[start]

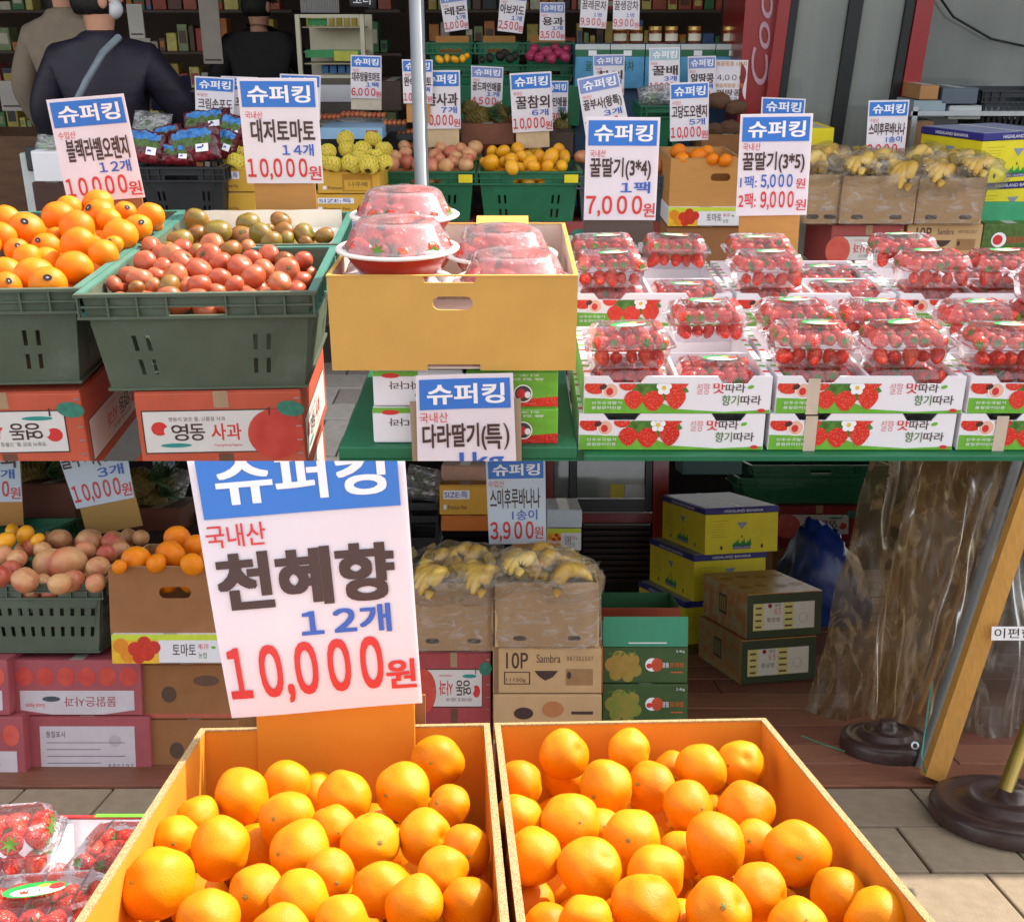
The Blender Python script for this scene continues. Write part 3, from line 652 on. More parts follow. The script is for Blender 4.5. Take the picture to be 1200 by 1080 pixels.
def black_label(o, r, q, i):
    if i % 3 == 1:
        c = link('sticker', STKM, o); d = (o.matrix_basis.inverted().to_3x3() @ (F.M.to_3x3() @ Vector((random.uniform(-.4, .6), -.8, .55)))).normalized()
        c.matrix_basis = Matrix.Translation(d * .0415) @ d.to_track_quat('Z', 'Y').to_matrix().to_4x4()
        c.scale = (1, 1, 1)
ORU = P3([(345, 60, 55), (350, 95, 58), (240, 75, 48), (205, 100, 56), (95, 145, 62), (270, 140, 62), (275, 200, 64), (440, 85, 40), (530, 100, 50), (425, 165, 60), (485, 140, 50), (365, 230, 52), (262, 282, 64), (165, 205, 50), (55 * 3 / 1, 255, 50), (120, 310, 70), (170, 340, 66), (95, 245, 50), (20, 300, 60), (25, 345, 52), (10, 170, 50), (20, 110, 50), (60, 220, 45), (385, 115, 45), (195, 170, 34), (540, 130, 34), (-60, 200, 60), (-80, 300, 65), (-70, 120, 50), (310, 250, 42), (215, 250, 40), (400, 200, 34)])
fruits(ORU, (cz - .005, 2.38, .085), NAV, .04, 'orange', 'orange', 'bright navel orange heaped in the left crates', 'oranges in the left crates', 5, child=black_label)
def fill(x0, x1, y0, y1, z, r, meshes, size0, name, desc, group, ang=0, seed=1, cat=None):
    """the layer under the heap, seen through its gaps and handle holes"""
    rn = random.Random(seed); yy = y0 + r; j = 0
    while yy < y1 - r * .5:
        xx = x0 + r + (r if j % 2 else 0)
        while xx < x1 - r * .6:
            o = link(name, rn.choice(meshes)); s_ = r / size0 * rn.uniform(.93, 1.0)
            pose(o, (xx - (yy - y0) * math.tan(ang), yy, z + rn.uniform(-.01, .01)), (rn.uniform(-1, 1), rn.uniform(-1, 1), rn.uniform(0, 6)), s_); tag(o, desc, cat or name, group); xx += 2 * r
        yy += 1.8 * r; j += 1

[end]

- Your objective -
Output the material word for word, omitting its pictures.

- Answer below -
The Blender Python script for this scene continues. Write part 3, from line 652 on. More parts follow. The script is for Blender 4.5. Take the picture to be 1200 by 1080 pixels.
def black_label(o, r, q, i):
    if i % 3 == 1:
        c = link('sticker', STKM, o); d = (o.matrix_basis.inverted().to_3x3() @ (F.M.to_3x3() @ Vector((random.uniform(-.4, .6), -.8, .55)))).normalized()
        c.matrix_basis = Matrix.Translation(d * .0415) @ d.to_track_quat('Z', 'Y').to_matrix().to_4x4()
        c.scale = (1, 1, 1)
ORU = P3([(345, 60, 55), (350, 95, 58), (240, 75, 48), (205, 100, 56), (95, 145, 62), (270, 140, 62), (275, 200, 64), (440, 85, 40), (530, 100, 50), (425, 165, 60), (485, 140, 50), (365, 230, 52), (262, 282, 64), (165, 205, 50), (55 * 3 / 1, 255, 50), (120, 310, 70), (170, 340, 66), (95, 245, 50), (20, 300, 60), (25, 345, 52), (10, 170, 50), (20, 110, 50), (60, 220, 45), (385, 115, 45), (195, 170, 34), (540, 130, 34), (-60, 200, 60), (-80, 300, 65), (-70, 120, 50), (310, 250, 42), (215, 250, 40), (400, 200, 34)])
fruits(ORU, (cz - .005, 2.38, .085), NAV, .04, 'orange', 'orange', 'bright navel orange heaped in the left crates', 'oranges in the left crates', 5, child=black_label)
def fill(x0, x1, y0, y1, z, r, meshes, size0, name, desc, group, ang=0, seed=1, cat=None):
    """the layer under the heap, seen through its gaps and handle holes"""
    rn = random.Random(seed); yy = y0 + r; j = 0
    while yy < y1 - r * .5:
        xx = x0 + r + (r if j % 2 else 0)
        while xx < x1 - r * .6:
            o = link(name, rn.choice(meshes)); s_ = r / size0 * rn.uniform(.93, 1.0)
            pose(o, (xx - (yy - y0) * math.tan(ang), yy, z + rn.uniform(-.01, .01)), (rn.uniform(-1, 1), rn.uniform(-1, 1), rn.uniform(0, 6)), s_); tag(o, desc, cat or name, group); xx += 2 * r
        yy += 1.8 * r; j += 1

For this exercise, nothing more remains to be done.